Maybe we could call it ‘ConDem government’ cos it’s a cheap jab, rather than ‘LibCon’ which sounds like libcom (which isn’t an issue at all for anyone other than anarchist geeks, but still kindles a mild preference in me for something else, and ConDem is both a jibe and a genuinely sensible abbreviation of ‘Conservative-Liberal Democratic’). I like the article though – it’s funny how really illegal public disorder which would be decried if it happened today becomes a noble source of establishment pride in our robust British democracy if it happened long enough ago.

(Is it alright to just edit articles with small changes like this, rather than put them in the comments?)

 
 

“(Is it alright to just edit articles with small changes like this, rather than put them in the comments?)”

I reckon!

 
 

Feel free to edit away.

I was already debating that change and have made it. (I’ve also added a more explicit jibe about Clegg’s class, albeit one nicked off Jeremy Hardy.)

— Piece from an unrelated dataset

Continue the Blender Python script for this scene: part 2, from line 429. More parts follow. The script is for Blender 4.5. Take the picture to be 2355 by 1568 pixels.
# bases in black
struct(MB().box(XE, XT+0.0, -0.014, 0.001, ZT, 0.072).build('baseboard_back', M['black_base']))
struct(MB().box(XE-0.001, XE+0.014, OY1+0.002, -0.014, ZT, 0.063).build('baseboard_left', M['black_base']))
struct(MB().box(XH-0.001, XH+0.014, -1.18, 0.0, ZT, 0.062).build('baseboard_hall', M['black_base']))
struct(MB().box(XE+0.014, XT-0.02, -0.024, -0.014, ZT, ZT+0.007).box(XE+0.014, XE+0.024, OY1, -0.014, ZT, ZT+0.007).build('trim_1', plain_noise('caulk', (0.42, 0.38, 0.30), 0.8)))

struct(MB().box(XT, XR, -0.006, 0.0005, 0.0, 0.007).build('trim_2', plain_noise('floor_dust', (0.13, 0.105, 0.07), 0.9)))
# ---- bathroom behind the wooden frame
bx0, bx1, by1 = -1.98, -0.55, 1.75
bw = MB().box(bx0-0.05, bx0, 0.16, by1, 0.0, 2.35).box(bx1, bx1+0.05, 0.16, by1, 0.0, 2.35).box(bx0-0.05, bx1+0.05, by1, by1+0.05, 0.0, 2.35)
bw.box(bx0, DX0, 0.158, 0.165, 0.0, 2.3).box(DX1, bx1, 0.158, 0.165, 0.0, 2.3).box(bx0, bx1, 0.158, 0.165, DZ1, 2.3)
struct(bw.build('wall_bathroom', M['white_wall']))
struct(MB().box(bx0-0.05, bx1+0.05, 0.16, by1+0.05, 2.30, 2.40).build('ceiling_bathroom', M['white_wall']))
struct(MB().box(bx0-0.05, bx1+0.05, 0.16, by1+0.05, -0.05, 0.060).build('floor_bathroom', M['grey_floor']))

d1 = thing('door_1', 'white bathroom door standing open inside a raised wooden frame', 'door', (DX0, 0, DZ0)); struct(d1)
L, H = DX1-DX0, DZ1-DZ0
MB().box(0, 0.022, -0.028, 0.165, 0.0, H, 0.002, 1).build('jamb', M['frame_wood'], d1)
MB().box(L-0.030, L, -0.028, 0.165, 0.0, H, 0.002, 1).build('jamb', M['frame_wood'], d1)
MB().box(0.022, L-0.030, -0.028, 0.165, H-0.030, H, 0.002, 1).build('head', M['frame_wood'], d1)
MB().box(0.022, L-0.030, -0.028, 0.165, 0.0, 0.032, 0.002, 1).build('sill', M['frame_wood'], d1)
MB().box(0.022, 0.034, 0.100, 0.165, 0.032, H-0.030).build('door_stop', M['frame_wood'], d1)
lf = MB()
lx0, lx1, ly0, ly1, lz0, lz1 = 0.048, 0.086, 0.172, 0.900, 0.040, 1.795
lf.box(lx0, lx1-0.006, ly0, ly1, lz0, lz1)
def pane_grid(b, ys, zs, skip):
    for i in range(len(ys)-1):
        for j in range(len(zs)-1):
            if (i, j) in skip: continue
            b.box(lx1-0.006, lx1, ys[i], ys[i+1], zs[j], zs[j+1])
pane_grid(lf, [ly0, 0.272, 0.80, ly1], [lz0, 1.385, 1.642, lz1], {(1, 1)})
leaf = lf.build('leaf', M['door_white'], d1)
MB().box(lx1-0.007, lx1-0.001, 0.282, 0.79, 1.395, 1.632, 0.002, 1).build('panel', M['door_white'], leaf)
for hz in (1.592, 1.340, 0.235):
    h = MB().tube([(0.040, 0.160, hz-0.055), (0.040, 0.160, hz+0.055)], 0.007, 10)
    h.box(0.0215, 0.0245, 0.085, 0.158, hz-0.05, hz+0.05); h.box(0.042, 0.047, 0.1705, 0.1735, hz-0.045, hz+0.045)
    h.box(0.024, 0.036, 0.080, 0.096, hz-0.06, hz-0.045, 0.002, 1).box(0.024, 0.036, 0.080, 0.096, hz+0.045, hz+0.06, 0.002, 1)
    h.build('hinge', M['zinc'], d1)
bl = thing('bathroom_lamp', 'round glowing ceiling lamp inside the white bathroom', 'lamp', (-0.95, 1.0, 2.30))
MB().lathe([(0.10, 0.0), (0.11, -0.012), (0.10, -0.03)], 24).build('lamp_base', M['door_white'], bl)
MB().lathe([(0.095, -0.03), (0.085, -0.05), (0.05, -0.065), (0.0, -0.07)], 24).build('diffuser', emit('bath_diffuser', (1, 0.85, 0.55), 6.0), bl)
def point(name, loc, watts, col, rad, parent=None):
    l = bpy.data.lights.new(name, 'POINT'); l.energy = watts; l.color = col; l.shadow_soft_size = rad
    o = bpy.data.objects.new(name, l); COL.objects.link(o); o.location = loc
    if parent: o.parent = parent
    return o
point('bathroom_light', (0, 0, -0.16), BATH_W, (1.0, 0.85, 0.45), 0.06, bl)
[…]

I’ve asked P from the radical history group to have a look at this as he’s been researching the riots. Hopefully he’ll correct any factual errors.

 
   

Made a few edits that might be wrong I don’t know. Firstly made a little more explicit the joke about the reform act being similar to the empty promises for change of the new government- was this intended to be the point or am I getting the wrong end of the stick? Secondly took out the class joke – feel free to put it back in again but I thought that it was a bit of a misnomer calling Clegg middle class, as after all he went to a public school that was only /slightly/ less posh than Cameron’s Eton. The idea that Clegg (a right toff by anyone’s standards (http://en.wikipedia.org/wiki/Nick_clegg#Early_life.2C_family)) – and LibDems in general – somehow brings down the aristocratic tone of the new cabinet is a myth that they’re trying to perpetrate, and I think that, without more work maybe, that joke could feed into that myth.

Made a few wording/emphasis edits here and there too.

I have the original as a .txt document from doing the layout so if everyone wants it back it’s not lost.